Wie glaubwürdig sind E.ON und die Politik?
„Deutschland wird grüner: Bis zum 20. Juni, könnte sich die Bundesrepublik rein rechnerisch komplett mit Ökostrom versorgen. Das geht aus einer aktuellen E.ON Berechnung hervor. Damit steuern die Solar-, Wind-, Wasser- und Biomasseanlagen 2020 voraussichtlich bereits genug Energie bei, um unseren Bedarf für insgesamt 172 Tage vollständig aus Erneuerbaren zu decken – so viele wie nie zuvor“.
Mit dieser Meldung versucht der Energieriese E.ON mal wieder, rechtzeitig die Kurve zu kriegen. Jahrzehnte lang wurden die Erneuerbaren auch von E.ON verteufelt und verspottet. Deutschland könne bis zum Ende des 21. Jahrhunderts höchstens 4% Ökostrom erzeugen, prophezeite die alte Energiewirtschaft im Jahr 1993 in ganzseitigen Anzeigen. Doch jetzt im Sommer 2020 sind wir bereits bei 52%. E.ON rechnet nun damit, dass hierzulande bis Ende dieses Jahres 47,3% Ökostrom produziert wird und schreibt – einen Tag nachdem der Bundestag den berüchtigten 52-Gigawatt-Solardeckel aufgehoben hat – „Deutschland wird grüner“, ja ruft sogar für den 20. Juni einen „Tag der grünen Energie“ aus. Welch ein Wandel von einem Tag zum anderen, um beim zukünftigen Geschäft dabei zu sein.
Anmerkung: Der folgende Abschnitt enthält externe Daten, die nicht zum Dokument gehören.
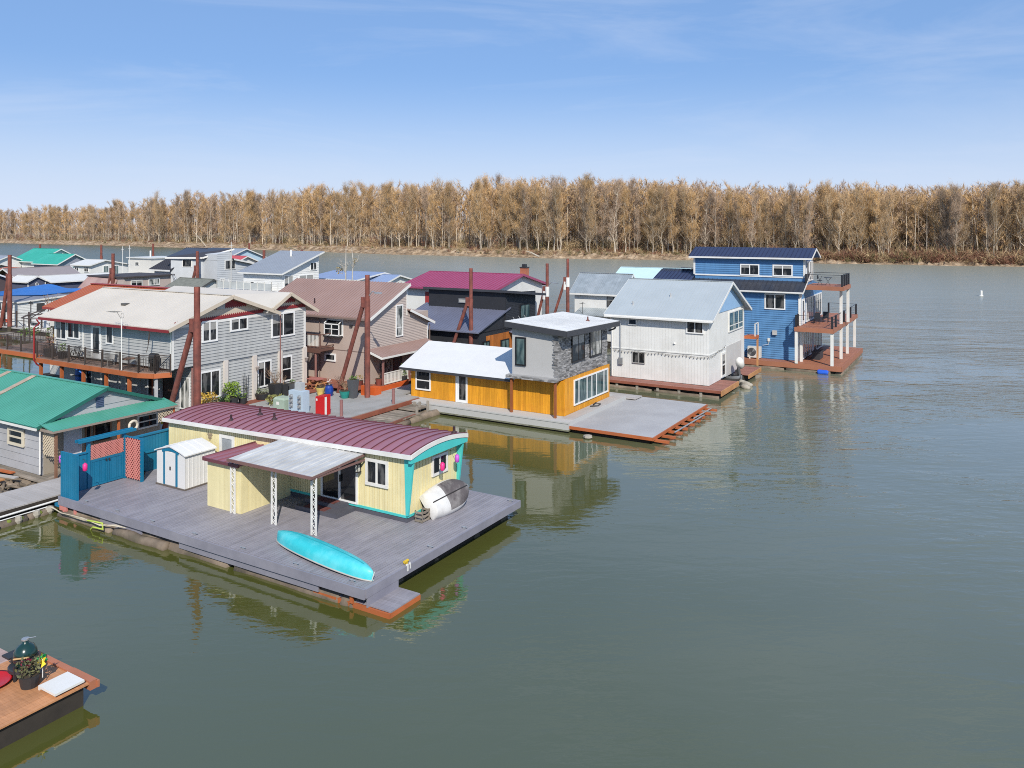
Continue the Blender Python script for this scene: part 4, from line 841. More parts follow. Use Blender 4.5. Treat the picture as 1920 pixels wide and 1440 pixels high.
def chair(label, u, v, z, m, cat='chair', group=None):
    t = T('patio_chair', label, cat, (u, v, z), group)
    t.part('seat', MB().box(u - .26, u + .26, v - .25, v + .25, z + .40, z + .45), m); t.part('backrest', MB().hexa([(u - .26, v + .20, z + .45), (u + .26, v + .20, z + .45), (u + .26, v + .25, z + .45), (u - .26, v + .25, z + .45), (u - .26, v + .34, z + .98), (u + .26, v + .34, z + .98), (u + .26, v + .39, z + .98), (u - .26, v + .39, z + .98)]), m)
    for a in (-.24, .24):
        for b in (-.23, .23): t.part('leg', MB().box(u + a - .02, u + a + .02, v + b - .02, v + b + .02, z, z + .40), m)
    return t
chair('pale folding chair standing on the grey house balcony right of the bicycle', -50.7, 32.1, 3.8, M('pale_chair', (.45, .44, .42), .6))
chair('dark reclining chair on the left end of the grey house balcony', -60.2, 34.2, 3.8, M('dark_chair', (.07, .05, .045), .6))
t = T('patio_table', 'small round brown table on the balcony near the hanging chain', 'table', (-48.6, 32.1, 3.8)); t.part('tabletop', MB().lathe((-48.6, 32.15, 4.42), [(.42, 0), (.42, .04), (0, .045)], 16), M('brown_top', (.20, .10, .06), .6)); t.part('leg', MB().tube((-48.6, 32.15, 3.8), (-48.6, 32.15, 4.42), .03, n=6), dark_metal)
t = T('barbecue', 'dark barbecue grill in the right corner of the grey house balcony', 'grill', (-46.2, 32.3, 3.8)); t.part('body', MB().box(-46.5, -45.95, 32.15, 32.6, 4.35, 4.75), dark_metal); t.part('lid', MB().tube((-46.5, 32.37, 4.75), (-45.95, 32.37, 4.75), .22, n=12), dark_metal)
for a in (-46.45, -46.0): t.part('leg', MB().box(a - .02, a + .02, 32.2, 32.55, 3.8, 4.35), dark_metal)
potted('dark square planter of reddish plant on the left balcony', -57.7, 32.1, 3.8, None, pot_black, ('leaf', .4, .9, 120, .08, M('bronze_leaves', (.14, .07, .05), .7, isl=.3)), square=(.25, .3, .6))
potted('dark pot of yellow green bamboo behind the red downpipe', -59.3, 33.4, 3.8, None, pot_black, ('leaf', .55, 1.5, 150, .08, leafy), square=(.22, .28, .5))
potted('slate pot of small leafy plant beside the balcony bicycle', -56.2, 32.15, 3.8, None, pot_black, ('leaf', .3, .6, 70, .07, leafg), square=(.18, .25, .5))
t = T('tv_antenna', 'thin white pole with a branched television antenna rising from the balcony', 'antenna', (-48.35, 31.5, 3.8)); q = MB(); q.tube((-48.35, 31.5, 3.8), (-48.35, 31.5, 7.15), .035, n=7); t.part('pole', q, white)
q = MB(); q.tube((-49.6, 31.5, 7.55), (-48.7, 31.5, 7.55), .018, n=5); q.tube((-48.35, 31.5, 7.1), (-48.85, 31.5, 7.55), .02, n=5); q.torus((-48.25, 31.5, 7.35), .16, .012, 'v', 14, 5)
for k in range(5): q.tube((-49.55 + k * .2, 31.2, 7.55), (-49.55 + k * .2, 31.8, 7.55), .01, n=4)
t.part('aerial', q, M('aerial', (.22, .21, .19), .5))
one('hanging_chain', 'knotted chain ornament hanging from the grey house eave above the balcony', 'ornament', MB().path([(-46.4, 32.15, 6.4), (-46.45, 32.15, 5.9), (-46.55, 32.15, 5.4), (-46.7, 32.15, 5.0)], [.03, .05, .02, .02], 6), iron, (-46.4, 32.15, 5))
t = T('kayak', 'blue covered kayak standing against the lower grey wall between the posts', 'kayak', (-57.5, 34.1, .7)); q = MB(); hull(q, 2.5, .75, .3); place(q, Matrix.Translation((-57.4, 34.15, 2.0)) @ Matrix.Rotation(math.radians(86), 4, 'Y') @ Matrix.Rotation(math.radians(90), 4, 'X')); t.part('hull', q, M('bright_blue_tarp', (.02, .16, .60), .5, var=.15), smooth=True); t.part('strap', MB().box(-57.8, -57.0, 33.78, 34.2, 2.2, 2.25), pot_black)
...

Deutschland wird immer grüner
Noch 2003 fiel der Tag, an dem ganz Deutschland mit dem pro Jahr erzeugten Ökostrom versorgt werden könnte, auf den Januar, 2010 in den März und 2019 fiel er bereits auf den 4. Juni. Nur ein Jahr später bereits auf den 20. Juni.
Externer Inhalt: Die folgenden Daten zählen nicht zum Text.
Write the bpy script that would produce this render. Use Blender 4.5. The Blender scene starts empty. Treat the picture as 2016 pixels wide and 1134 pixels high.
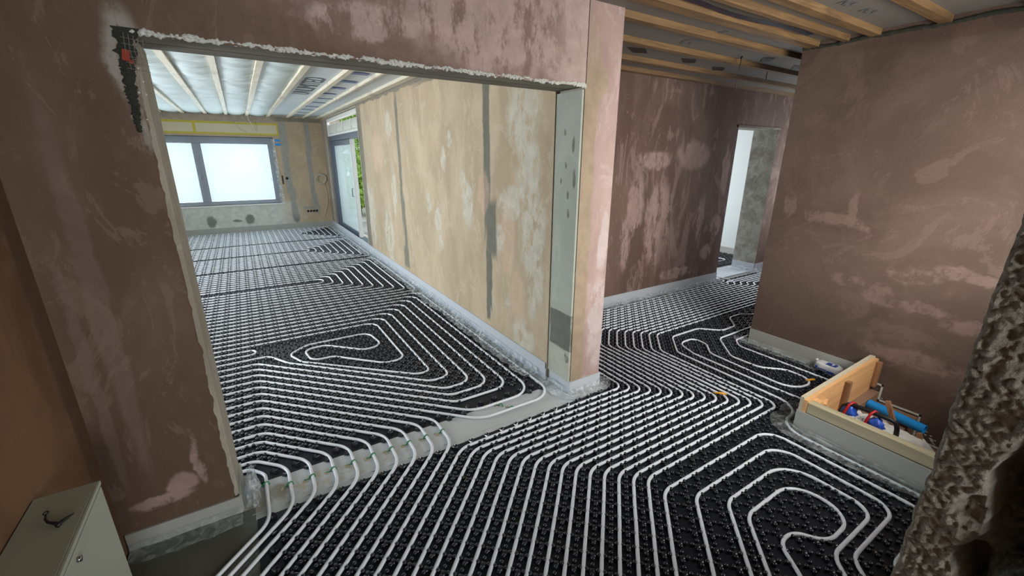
import bpy, bmesh, math, random
import numpy as np
from mathutils import Vector, Matrix, noise
random.seed(7)
S = bpy.context.scene
COL = S.collection
PI = math.pi

# ------------------------------------------------------------------ camera
F_PX, YAW, PITCH, ROLL, EYE = 829.27, 0.55918, 0.301576, -0.0053932, 1.65
def camera():
    f = Vector((math.sin(YAW)*math.cos(PITCH), math.cos(YAW)*math.cos(PITCH), -math.sin(PITCH)))
    r = Vector((math.cos(YAW), -math.sin(YAW), 0)); d = f.cross(r)
    r2 = r*math.cos(ROLL)+d*math.sin(ROLL); d2 = -r*math.sin(ROLL)+d*math.cos(ROLL)
    cd = bpy.data.cameras.new('camera'); co = bpy.data.objects.new('camera', cd); COL.objects.link(co)
    m = Matrix((r2, -d2, -f)).transposed().to_4x4(); m.translation = (0, 0, EYE)
    co.matrix_world = m
    cd.sensor_fit = 'HORIZONTAL'; cd.sensor_width = 36; cd.lens = F_PX/2016*36
    cd.clip_start = 0.02; cd.clip_end = 200
    S.camera = co
camera()

# ------------------------------------------------------------------ light
S.view_settings.view_transform = 'Standard'; S.view_settings.look = 'None'
S.view_settings.gamma = 1; S.view_settings.use_curve_mapping = False
S.view_settings.exposure = 0.0
W = bpy.data.worlds.new('overcast'); S.world = W; W.use_nodes = True
wn = W.node_tree; bg = wn.nodes['Background']
bg.inputs[0].default_value = (0.86, 0.94, 1.0, 1); bg.inputs[1].default_value = 1.15
def area(name, loc, aim, sx, sy, power, col=(0.9, 0.96, 1.0), spread=180):
    l = bpy.data.lights.new(name, 'AREA'); l.shape = 'RECTANGLE'; l.size = sx; l.size_y = sy
    l.energy = power; l.color = col; l.spread = math.radians(spread)
    o = bpy.data.objects.new(name, l); COL.objects.link(o); o.location = loc
    o.rotation_euler = Vector(aim).to_track_quat('-Z', 'Y').to_euler()
    return o
area('daylight_far_window', (-0.67, 11.75, 1.4), (0, -1, -0.05), 2.9, 1.7, 215)
area('daylight_patio_door', (3.1, 9.2, 1.35), (-1, 0, -0.1), 2.6, 2.1, 80)
area('added_daylight_side', (-3.45, 5.3, 1.35), (1, 0, -0.05), 3.2, 1.6, 300)  # unseen source added on the living room's left, lights the yellow wall
area('added_daylight_rear', (0.5, -3.35, 1.5), (0.1, 1, -0.12), 2.2, 1.5, 105, (0.95, 0.97, 0.96))  # added behind the camera as hall fill, no window known there
area('added_daylight_front', (2.75, -0.32, 1.55), (0, 1, -0.38), 1.7, 1.2, 78, (1.0, 0.98, 0.93), 150)  # unseen source added behind the broken jamb to light the pier
area('added_daylight_corridor', (7.75, 2.6, 1.5), (-1, 0, -0.1), 1.0, 1.3, 45)  # added out of view to lift the dark corridor
area('added_daylight_end_room', (5.9, 7.05, 1.4), (0, -1, -0.1), 1.8, 1.4, 170)  # hidden lamp added to brighten the white wall past the doorway

# ------------------------------------------------------------------ materials
class NT:
    def __init__(s, name):
        s.m = bpy.data.materials.new(name); s.m.use_nodes = True; s.t = s.m.node_tree
        s.b = s.t.nodes['Principled BSDF']; s.out = s.t.nodes['Material Output']
        s.L = s.t.links; s._c = None
    def n(s, ty, **k):
        o = s.t.nodes.new(ty)
        for a, v in k.items(): setattr(o, a, v)
        return o
    def link(s, a, b): s.L.new(a, b)
    def co(s):
        if s._c is None:
            s._c = s.n('ShaderNodeTexCoord').outputs['Object']
        return s._c
    def val(s, v):
        o = s.n('ShaderNodeValue'); o.outputs[0].default_value = v; return o.outputs[0]
    def math(s, op, a, b=None, c=None, clamp=False):
        o = s.n('ShaderNodeMath', operation=op, use_clamp=clamp)
        for i, v in enumerate((a, b, c)):
            if v is None: continue
            if isinstance(v, (int, float)): o.inputs[i].default_value = v
            else: s.link(v, o.inputs[i])
        return o.outputs[0]
    def vmath(s, op, a, b=None):
        o = s.n('ShaderNodeVectorMath', operation=op)
        for i, v in enumerate((a, b)):
            if v is None: continue
            if isinstance(v, (tuple, list)): o.inputs[i].default_value = v
            else: s.link(v, o.inputs[i])
        return o
    def noise(s, scale, detail=6, rough=.6, vec=None, dist=0.0):
        o = s.n('ShaderNodeTexNoise'); o.inputs['Scale'].default_value = scale
        o.inputs['Detail'].default_value = detail; o.inputs['Roughness'].default_value = rough
        o.inputs['Distortion'].default_value = dist
        s.link(vec if vec is not None else s.co(), o.inputs['Vector'])
        return o
    def ramp(s, x, lo, hi, a=0.0, b=1.0):
        o = s.n('ShaderNodeMapRange', interpolation_type='SMOOTHSTEP'); s.link(x, o.inputs['Value'])
        o.inputs['From Min'].default_value = lo; o.inputs['From Max'].default_value = hi
        o.inputs['To Min'].default_value = a; o.inputs['To Max'].default_value = b
        return o.outputs['Result']
    def mix(s, f, a, b):
        o = s.n('ShaderNodeMix', data_type='RGBA')
        if isinstance(f, (int, float)): o.inputs[0].default_value = f
        else: s.link(f, o.inputs[0])
        for i, v in ((6, a), (7, b)):
            if isinstance(v, tuple): o.inputs[i].default_value = (*v, 1)
            else: s.link(v, o.inputs[i])
        return o.outputs[2]
    def stretch(s, sc):
        return s.vmath('MULTIPLY', s.co(), sc).outputs[0]
    def bump(s, h, strength, dist=.01):
        o = s.n('ShaderNodeBump'); o.inputs['Strength'].default_value = strength
        o.inputs['Distance'].default_value = dist; s.link(h, o.inputs['Height'])
        s.link(o.outputs[0], s.b.inputs['Normal'])
    def warp(s, amt, scale=7):
        nz = s.noise(scale, 5, .65)
        d = s.vmath('SUBTRACT', nz.outputs['Color'], (.5, .5, .5)).outputs[0]
        d = s.vmath('MULTIPLY', d, (amt*2, amt*2, amt*2)).outputs[0]
        return s.vmath('ADD', s.co(), d).outputs[0]
    def blobs(s, items, vec, axes, soft=.12, square=False):
        """mask that is 1 inside any of the listed ellipses (or soft rectangles)"""
        sep = s.n('ShaderNodeSeparateXYZ'); s.link(vec, sep.inputs[0])
        U, V = sep.outputs['XYZ'.index(axes[0])], sep.outputs['XYZ'.index(axes[1])]
        tot = None
        for (cu, cv, ru, rv) in items:
            a = s.math('MULTIPLY', s.math('SUBTRACT', U, cu), 1/ru)
            b = s.math('MULTIPLY', s.math('SUBTRACT', V, cv), 1/rv)
            if square:
                d = s.math('MAXIMUM', s.math('ABSOLUTE', a), s.math('ABSOLUTE', b))
            else:
                d = s.math('SQRT', s.math('ADD', s.math('MULTIPLY', a, a), s.math('MULTIPLY', b, b)))
            m = s.ramp(d, 1-soft, 1+soft, 1, 0)
            tot = m if tot is None else s.math('MAXIMUM', tot, m)
        return tot
    def color(s, c):
        if isinstance(c, tuple): s.b.inputs['Base Color'].default_value = (*c, 1)
        else: s.link(c, s.b.inputs['Base Color'])
    def rough(s, v):
        if isinstance(v, (int, float)): s.b.inputs['Roughness'].default_value = v
        else: s.link(v, s.b.inputs['Roughness'])

def srgb(r, g, b):
    return tuple(((c/255)/12.92 if c/255 <= .04045 else ((c/255+.055)/1.055)**2.4) for c in (r, g, b))

def simple(name, col, rough=.6, metal=0, var=.12, vs=14, bump=0.0, bs=60, spec=None):
    n = NT(name); nz = n.noise(vs, 5)
    lo = tuple(c*(1-var) for c in col); hi = tuple(min(1, c*(1+var)) for c in col)
    n.color(n.mix(nz.outputs[0], lo, hi)); n.rough(rough); n.b.inputs['Metallic'].default_value = metal
    if spec is not None: n.b.inputs['Specular IOR Level'].default_value = spec
    if bump: n.bump(n.noise(bs, 6, .65).outputs[0], bump)
    return n.m

def plaster(name, base, dark, light, layers, axes, streak=(1, 1, 1), mott=2.2, bumpy=.25, grain=.10):
    """skim plaster: broad damp mottling, brushed streaks and placed patches with ragged edges"""
    n = NT(name)
    big = n.noise(mott, 6, .62, n.stretch(streak), .6)
    c = n.mix(n.ramp(big.outputs[0], .34, .66), dark, base)
    med = n.noise(mott*4.2, 7, .7, n.stretch(tuple(x*1.2 for x in streak)), .4)
    c = n.mix(n.math('MULTIPLY', n.ramp(med.outputs[0], .54, .70), .28), c, light)
    skim = n.noise(mott*2.0, 10, .74, n.stretch(tuple(x*1.0 for x in streak)), 1.4)
    c = n.mix(n.math('MULTIPLY', n.ramp(skim.outputs[0], .545, .575), .34), c, light)
    c = n.mix(n.math('MULTIPLY', n.ramp(skim.outputs[0], .415, .445, 1, 0), .30), c, dark)
    fine = n.noise(220, 2, .6)
    for (col, items, amt, kind, strength) in layers:
        w = n.warp(amt, 6 if kind != 'strip' else 4)
        m = n.blobs(items, w, axes, .25 if kind != 'hard' else .05, kind in ('strip', 'hard'))
        if kind == 'patch':
            tear = n.ramp(n.noise(9, 8, .72, n.stretch(streak)).outputs[0], .40, .52)
            m = n.math('MULTIPLY', m, tear)
        m = n.math('MULTIPLY', m, strength)
        cc = n.mix(n.ramp(n.noise(12, 5).outputs[0], .3, .7), tuple(x*.82 for x in col), col)
        c = n.mix(m, c, cc)
    g = n.math('MULTIPLY_ADD', fine.outputs[0], grain*2, 1-grain)
    sc = n.vmath('MULTIPLY', c, None); 
    comb = n.n('ShaderNodeCombineXYZ')
    for i in range(3): n.link(g, comb.inputs[i])
    n.link(comb.outputs[0], sc.inputs[1])
    n.color(sc.outputs[0]); n.rough(.86)
    n.b.inputs['Specular IOR Level'].default_value = .25
    h = n.math('ADD', n.noise(38, 8, .7).outputs[0], n.math('MULTIPLY', med.outputs[0], .8))
    n.bump(h, bumpy, .012)
    return n.m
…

Die E.ON-Rechnung zeigt tatsächlich, dass unser bisheriger Stromverbrauch im Jahr 2020 rein theoretisch komplett ökologisch gedeckt werden könnte und damit künftig auch praktisch alle Energie in Deutschland erneuerbar erzeugt werden kann. Das wäre für dieses Jahr vom 1. Januar an bis zum Tag der Sommersonnenwende, also dem 20. Juni. Im interaktiven „Eon Energieatlas“ können die Verschiebungen von Jahr zu Jahr nachvollzogen werden.
Welch ein Fortschritt gegenüber den Bedenkenträgern aus der alten Energiewirtschaft der früheren Jahre. Damit ist bewiesen, dass Deutschland und Europa den kompletten Umstieg bis 2030 schaffen kann – was die Klimawissenschaftlerr immer energischer fordern.
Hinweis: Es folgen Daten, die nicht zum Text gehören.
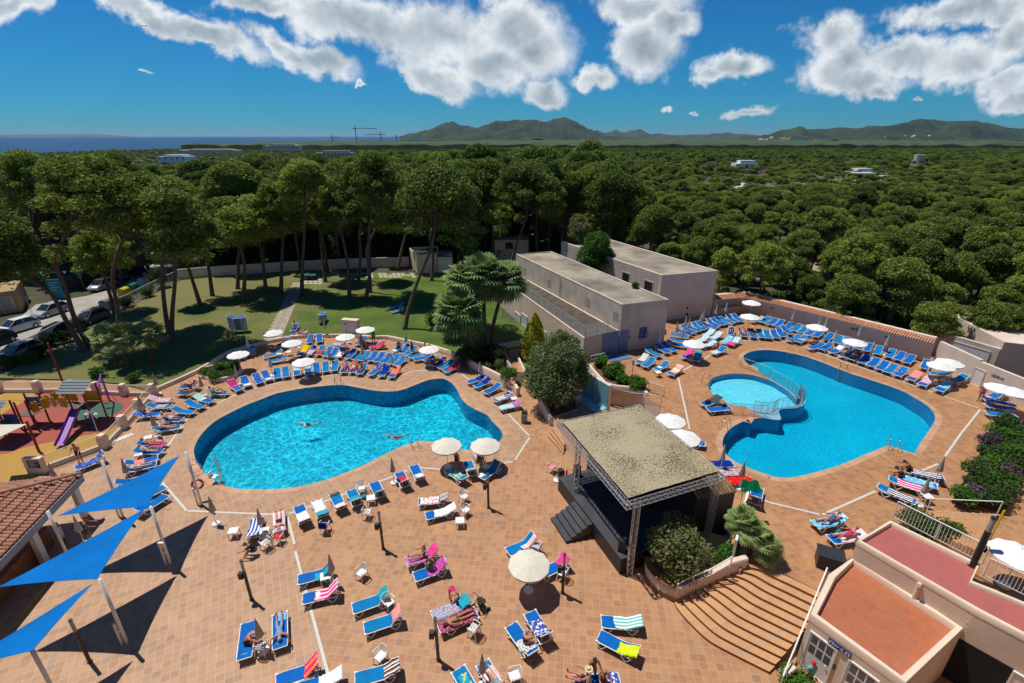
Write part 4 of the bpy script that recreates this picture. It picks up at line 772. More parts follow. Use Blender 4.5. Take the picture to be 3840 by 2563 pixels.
def canopy(n,rad,z0,rise,m,name,t,scal=True,val=0.10):
 b=MB();vs=[(0,0,z0+rise)];rings=[0.35,0.7,1.0];seg=n*4
 for q in rings:
  for k_ in range(seg):
   a=2*math.pi*k_/seg;fr=(k_%4)/4;sc=1-0.045*q*math.sin(math.pi*fr)
   vs.append((math.cos(a)*rad*q*sc,math.sin(a)*rad*q*sc,z0+rise*(1-q)**1.0*(1.0)+0.02-0.05*q*math.sin(math.pi*fr)*0.8))
 for k_ in range(seg):
  a=2*math.pi*k_/seg;fr=(k_%4)/4;sc=1-0.045*math.sin(math.pi*fr)+0.01
  vs.append((math.cos(a)*rad*sc,math.sin(a)*rad*sc,z0-val*(0.45+0.75*math.sin(math.pi*fr))))
 fs=[(0,1+k_,1+(k_+1)%seg)for k_ in range(seg)]
 for r_ in range(3):
  for k_ in range(seg):
   a=1+r_*seg+k_;b_=1+r_*seg+(k_+1)%seg;fs.append((a,a+seg,b_+seg,b_))
 b.add(vs,fs);o=b.build(name,m,t,'auto');return o
def ubase(t,m=None):
 b=MB();b.cyl(0,0,0.0,0.07,0.25,0.25,20);b.cyl(0,0,0.07,0.12,0.25,0.2,20);b.cyl(0,0,0.12,0.34,0.05,0.035,10);b.build('base',m or WHITE,t,'auto')
def mk_open(m,rad,h,n):
 def mk():
  t=thing('open_parasol','x','parasol');ubase(t)
  b=MB();b.cyl(0,0,0.3,h+0.03,0.019,0.019,8);b.build('pole',WPAINT,t,True)
  canopy(n,rad,h-0.36,0.36,m,'canopy',t)
  b=MB()
  for k_ in range(n):
   a=2*math.pi*k_/n;b.tube([(0.02*math.cos(a),0.02*math.sin(a),h-0.04),(rad*.97*math.cos(a),rad*.97*math.sin(a),h-0.37)],0.007,4)
   b.tube([(0.02*math.cos(a),0.02*math.sin(a),h-0.55),(rad*.5*math.cos(a),rad*.5*math.sin(a),h-0.2)],0.006,4)
  b.build('ribs',STEEL,t)
  b=MB();b.cyl(0,0,h,h+0.07,0.02,0.008,8);b.build('finial',DARK,t);return t
 return mk
def mk_closed(m,h):
 def mk():
  t=thing('closed_parasol','x','parasol');ubase(t)
  b=MB();b.cyl(0,0,0.3,h-0.3,0.019,0.019,8);b.build('pole',WPAINT,t,True)
  b=MB();seg=32;zs=[(0.0,0.012),(0.04,0.03),(0.35,0.06),(0.7,0.105),(0.98,0.145),(1.1,0.15),(1.13,0.12)];vs=[]
  for(d_,r_)in zs:
   for k_ in range(seg):
    a=2*math.pi*k_/seg;pl=1+0.28*math.cos(k_*math.pi/2)*(1 if d_>0.1 else 0)
    vs.append((math.cos(a)*r_*pl,math.sin(a)*r_*pl*0.9,h-d_+(0.03*math.cos(k_*math.pi/2)if d_>1 else 0)))
  fs=[(i*seg+k_,(i+1)*seg+k_,(i+1)*seg+(k_+1)%seg,i*seg+(k_+1)%seg)for i in range(len(zs)-1)for k_ in range(seg)];fs.append(tuple(range(seg)))
  b.add(vs,[f_[::-1]for f_ in fs]);b.build('canopy',m,t,True)
  b=MB();b.cyl(0,0,h,h+0.06,0.014,0.006,8);b.build('finial',WHITE,t);return t
 return mk
PO_W=Proto(mk_open(CANVAS,1.02,2.1,10));PO_C=Proto(mk_open(CREAM,1.05,2.1,10));PC_T=Proto(mk_closed(TAUPE,2.08));PC_W=Proto(mk_closed(TAUPEW,2.08))
PO_W2=Proto(mk_open(CANVAS,1.05,2.1,8))
def umb(pr,tl,x_,y_,z,lab,grp,rz=0.0,h=2.1,scale=None):
 p_=Q(tl,x_,y_,z+h*(scale or 1));return pr.use((p_.x,p_.y,z+0.012),rz,lab,grp,scale)
for i,(tl,x_,y_,lab)in enumerate([('c',180,385,'open cream parasol at the near pool edge, the left of two'),('c',537,385,'open cream parasol at the near pool edge, the right of two')]):
 umb(PO_C,tl,x_,y_,0,lab,'cream parasols',i*.2)
umb(PO_C,'e',940,433,0,'open cream parasol alone in the foreground with a round scalloped shadow','cream parasols',.15,scale=1.0)
for i,(tl,x_,y_,lab)in enumerate([('g',1432,585,'leftmost open white parasol above the round planter'),('g',1910,290,'open white parasol at the end of the stepping stone path'),('h',190,430,'open white parasol above the yellow towel'),('h',350,685,'open white parasol in front of the teal striped towel'),('h',930,345,'open white parasol below the beige meter cabinet'),('h',1205,245,'open white parasol over the man and the woman in green'),('h',2085,515,'open white parasol at the bend of the low wall left of the palms')]):
 umb((PO_W,PO_W2)[i%2],tl,x_,y_,0,lab,'white parasols behind the left pool',i*.3)
for i,(tl,x_,y_,lab)in enumerate([('k',1690,98,'open white parasol in front of the tiled wall corner'),('k',1668,288,'open white parasol below the one at the tiled wall corner'),('k',898,655,'open white parasol over the pink and teal towels'),('l',393,432,'open white parasol over the back row, left of the middle of the tiled wall'),('l',915,635,'open white parasol over the sitting couple by the big pool'),('m',1225,588,'front one of the overlapping white parasols at the wall corner'),('m',1345,545,'rear one of the overlapping white parasols at the wall corner'),('m',2050,892,'left one of the two white parasols behind the planter shrubs'),('m',2235,938,'right one of the two white parasols behind the planter shrubs'),('n',287,300,'upper white parasol right of the stage roof'),('n',408,455,'lower white parasol right of the stage roof')]):
 umb((PO_W2,PO_W)[i%2],tl,x_,y_,ZU,lab,'white parasols on the upper terrace',i*.3)
umb(PO_W,'p',2330,340,3.1,'open white parasol on the restaurant terrace at the right edge',None,.3)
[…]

In der Arktis ist es 2020 an manchen Tagen bereits um 10 Grad wärmer als früher im Durchschnitt. Eine dramatische Erhitzung, die deutlich macht, dass die komplette Energiewende – weit früher als noch vor wenigen Jahren erwartet – erfolgen muss, wenn wir es gut meinen mit unseren Kindern und Enkeln. Und wenn wir unsere menschliche Zivilisation erhalten wollen.
Das neue EEG entbürokratisieren
Das Gewürge um die Abschaffung des 52-Gigawattdeckels – es ist hauptsächlich vom Wirtschaftsflügel der CDU/CSU in enger Kooperation mit der Lobby der alten Energiewirtschaft zu verantworten – lässt für die nächsten Schritte zur Energiewende wenig Gutes erwarten. Im Herbst muss der Bundestag ein neues Erneuerbares-Energien-Gesetz (EEG) verabschieden, wobei es hauptsächlich darum gehen wird, dass alle PV-Betreiber ihren selbst erzeugten, preisgünstigen Strom auch selbst verbrauchen können und nicht teuren Strom aus der Steckdose vom alten Energieversorger verbrauchen müssen. Das peinliche Tauziehen um den Solardeckel hat viel Vertrauen in die Vernunft der Politik verspielt und die Solarbranche wie auch die Verbraucher stark verunsichert.
Im nächsten EEG muss der Einspeise-Vorrang der Erneuerbaren bleiben und das Motto gelten: „Mein Dach gehört mir“. Weitere Hemmnisse beim Ausbau sowie eine Reihe unsinniger bürokratischer Hürden beim Ausbau der Erneuerbaren müssen beseitigt werden.
Der dringend notwendige und rasche Durchbruch der erneuerbaren Energien insgesamt – vor allem im Heizungs- und Mobilitätsbereich – braucht endlich wieder eine klare politische Perspektive. Nur damit wird eine dezentrale Bürgerenergiewende mit preisgünstigem, selbsterzeugtem Solar- und Windstrom möglich und erfolgreich.